Любая серьезная монография о русском богословии неизбежно вызывает сопоставление с «Путями русского богословия» прот. Георгия Флоровского. Сам Н.К. Гаврюшин считает, что «Пути» — книга «не столько о богословии, сколько о религиозной психологии», и с этой оценкой трудно не согласиться. Откровенный примат идеологии над историей, ставший главным методологическими принципом о. Георгия задолго до «Путей», также подчеркивается автором на примере отношения к святителю Филарету Московскому до и после разрыва Флоровского с евразийством. Главная причина такого разрыва, как мне кажется, состояла в том, что Флоровский не мог не ужаснуться тем архаическим глубинам, в которые увлекал богословие евразийский соблазн. Для такой архаики православие становилось удобозаменяемым (например, на ислам) элементом в евразийском механизме.
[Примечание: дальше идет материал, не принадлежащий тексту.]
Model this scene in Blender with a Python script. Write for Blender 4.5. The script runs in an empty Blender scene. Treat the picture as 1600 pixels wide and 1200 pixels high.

Для церковного же организма опасность состояла в торжестве филетизма над принципом церковного единства и вселенскости. Впрочем, сам о. Георгий не смог до конца освободится от этих чар, сменив свое принципиальное евразийство на столь же последовательное грекофильство.
Здесь как раз и видится превосходство «очерков и портретов» над «путями» богословия в России. Любые магистральные движения рождают соблазн их возглавить и направить, в то время как только личное богословское творчество способно уловить свободное дыхание Духа.